Mon Apr 27-Foolishness or Faithfulness?

1 Corinthians 1:18 (CEB)

The message of the cross is foolishness to those who are being destroyed. But it is the power of God for those of us who are being saved.

Today’s devotion is the second of two on this brief scripture. A first by Jeneene Reduker appeared on Friday, April 24.


Crosses have dissimilar meanings for different groups of people, in the first century as well as in the twenty-first century.

My call to ministry was inspired by a trip to Belfast, Northern Ireland, in 1982, during “The Troubles.” As a small group of United Methodist Americans we could not identify who was Catholic and who was Protestant, and yet the Northern Irish had a variety of means of identifying the opposition; your name, or what street you lived on, or what school you attended, to name a few. You have probably observed that Catholic churches have a crucifix, whereas Protestant churches display an empty cross. Because many Americans wear cross necklaces, our guide, the Rev. Sydney Callahan, warned us against it, because it would immediately identify us at Protestant. It would be like waving a gun in the faces of Catholics with whom we were trying to build relationships.
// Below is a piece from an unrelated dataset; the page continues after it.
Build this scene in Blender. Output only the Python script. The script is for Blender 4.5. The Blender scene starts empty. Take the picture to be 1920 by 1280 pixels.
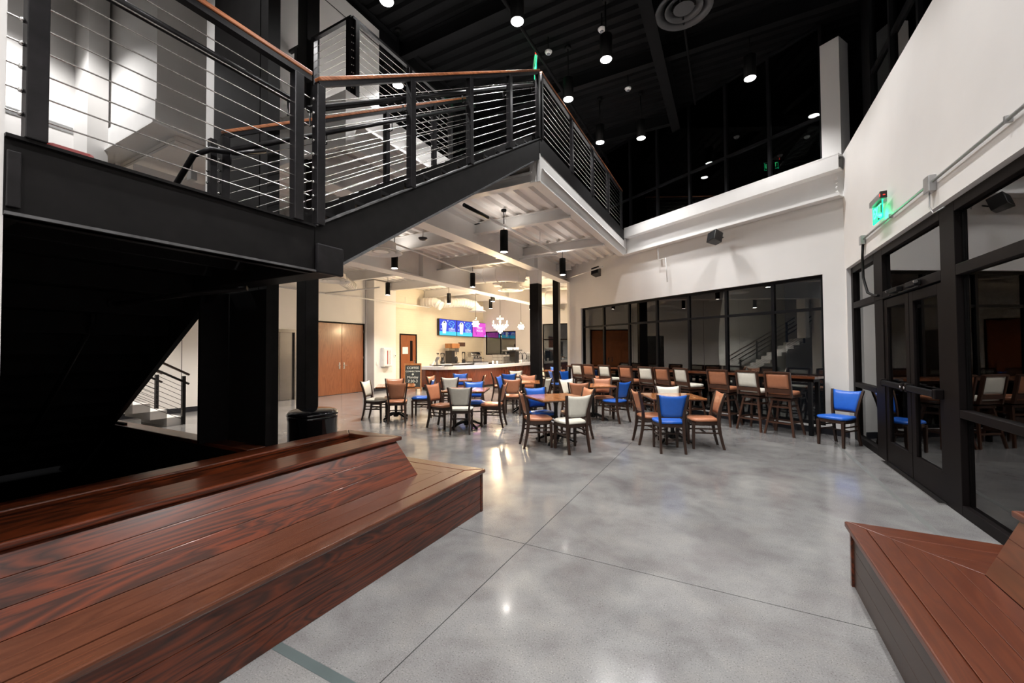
import bpy, bmesh, math, random
from math import sin, cos, pi, radians as R
from mathutils import Vector, Matrix
random.seed(7)
sc = bpy.context.scene
COL = sc.collection

# ------------------------------------------------------------------ camera, world, exposure
H = 1.55
cam_d = bpy.data.cameras.new('camera'); cam = bpy.data.objects.new('camera', cam_d); COL.objects.link(cam)
cam_d.sensor_width = 36.0; cam_d.lens = 761.2 / 1920 * 36.0; cam_d.clip_start = 0.05; cam_d.clip_end = 200
yaw, pit, rol = R(28.18), R(1.241), R(-0.372)
rr = Vector((cos(yaw), sin(yaw), 0)); ff = Vector((-sin(yaw), cos(yaw), 0)); uu = Vector((0, 0, 1))
fw = ff*cos(pit) + uu*sin(pit); up = uu*cos(pit) - ff*sin(pit)
r3 = rr*cos(rol) + up*sin(rol); u3 = up*cos(rol) - rr*sin(rol)
cam.matrix_world = Matrix(((r3.x, u3.x, -fw.x, 0), (r3.y, u3.y, -fw.y, 0), (r3.z, u3.z, -fw.z, H), (0, 0, 0, 1)))
sc.camera = cam
w = bpy.data.worlds.new('night'); sc.world = w; w.use_nodes = True
w.node_tree.nodes['Background'].inputs[0].default_value = (0.012, 0.013, 0.017, 1)
w.node_tree.nodes['Background'].inputs[1].default_value = 0.5
vs = sc.view_settings
vs.view_transform = 'Standard'; vs.look = 'None'; vs.gamma = 1; vs.use_curve_mapping = False; vs.exposure = 0.4

HIGH_W, PEND_W, CHAND_W = 235.0, 350.0, 300.0
COOL = (1.0, 0.985, 0.975); NEUT = (1.0, 0.93, 0.85); WARM = (1.0, 0.72, 0.40)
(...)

Paul calls the message of the cross “foolishness” for some because it was understood by people in the first century to be the most humiliating and shameful way for anyone to be put to death. Those who did not know who Jesus was or did not believe his message only knew that this man who was called “King” suffered a death steeped in total degradation.

For those of us who worship the Trinitarian God, Creator, Redeemer and Sustainer, the cross is a symbol of God’s love for humanity. The cross is a message of hope for God’s kin-dom to come on earth and of promise for life eternal with our God. It is a message of reconciliation between a sinful people and our forgiving, gracious God.

By Kathleen Stolz

For Pondering & Prayer

How would you answer someone today who asks, “What is the message of the cross?” A possible answer is that the cross is a call to action. It is a call to work for justice, to love God and one another, and to join Christ in the work of transformation and reconciliation within God’s world.

Prayer is a vital part of the action which will join us together as a family of faith to transform the world, through Jesus Christ, our Lord. As you travel through your day, be aware of opportunities to join God in acts of justice, kindness and humility, as encouraged by Micah 6:8.